SYDNEY (AP) — Sir Nicholas Shehadie, a former Wallabies captain who was one of the architects of the first Rugby World Cup, has died aged 92.

Shehadie, a tall and powerful prop, was the first man to play 100 games for the Wallabies during an international career stretching from 1946 to 1958. He captained Australia in four of his 30 tests and played 114 matches in the Wallabies jersey.

He later served as chairman of the New South Wales Rugby Union and was president of the Australian Rugby Union between 1980 and 1987. It was in the latter capacity he played a major role in planning the first World Cup which took place in New Zealand and Australia in 1987.

He used his lobbying skills at the International Rugby Board to overcome opposition to the World Cup concept from northern hemisphere nations.

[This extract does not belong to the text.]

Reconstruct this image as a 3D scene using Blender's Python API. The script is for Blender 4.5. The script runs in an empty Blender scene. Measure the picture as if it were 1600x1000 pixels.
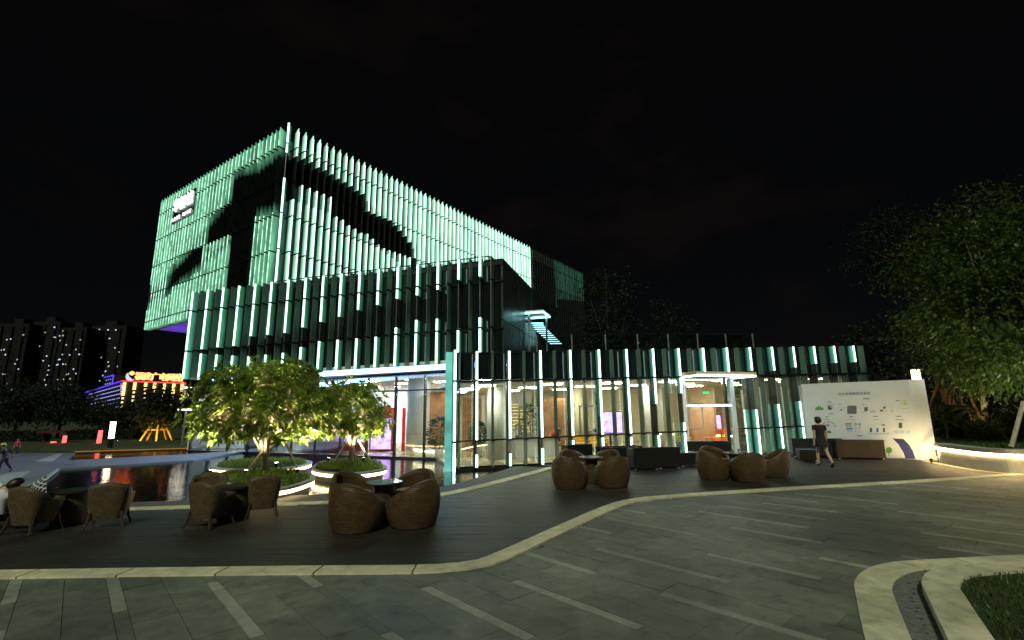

The Cup has gone on to become rugby's showcase event and one of the top-10 sports events in the world.

Shehadie was inducted into the IRB Hall of Fame in 2011.

He was a trustee of the Sydney Cricket Ground trust between 1978 and 2001 and was its chairman from 1990. His time on the trust saw the construction of the Sydney Football Stadium which has a grandstand named in his honor.

In a distinguished public career Shehadie was Lord Mayor of Sydney between 1973 and 1975.